Il quotidiano permetteva un’azione politica libera dai condizionamenti asfissianti degli interessi politici di micropartito, permetteva di esercitare un’analisi laica e a tutto campo. La Rossana Rossanda giornalista ha dato il meglio di sé: un modello unico o quasi di marxismo rigoroso ma capace di conservare l’eredità del pensiero liberale, con il pluralismo e il garantismo intesi come valori non trattabili. Come giornalista Rossana Rossanda, pseudonimo Caterpillar, era brillante ma anche sempre approfondita, sempre di parte e mai faziosa.
Nel cuore del sequestro Moro scrisse un pezzo da manuale del giornalismo, quello sull’ «album di famiglia» in cui rintracciava la discendenza genealogica precisa delle Br dal Pci degli anni ’50. Inutile dire che il Pci la prese molto peggio che male.

C’è anche una Rossana Rossanda privata, quella della lunghissima relazione e del matrimonio con il giornalista di guerra polacco e francese d’adozione Karol, uno che aveva alle spalle lo sterminio della famiglia nei lager nazisti, la guerriglia contro l’armata di Hitler in prima persona, decenni di giornalismo in mezzo alle bombe. Con lui e per lui, ormai cieco, negli ultimi anni della sua vita Rossanda era andata a vivere a Parigi, tornando in Italia solo dopo la scomparsa del marito. L’ictus la aveva poi paralizzata senza toglierle un briciolo di lucidità.
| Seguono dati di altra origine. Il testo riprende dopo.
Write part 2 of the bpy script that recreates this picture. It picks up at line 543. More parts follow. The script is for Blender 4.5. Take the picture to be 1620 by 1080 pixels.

C’è anche una Rossana Rossanda sconfitta: nel Pci, nella società italiana, nella ricostruzione della sinistra, nello stesso manifesto dal quale si era allontanata nei primi anni ’10 di questo secolo. Di certo negli ultimi anni della sua vita si sentiva tale. Ma sul fatto che lo sia stata davvero è lecito dubitare. Con i grandi protagonisti della storia il tempo è spesso galantuomo. Forse lo sarà anche con lei e con la sua battaglia.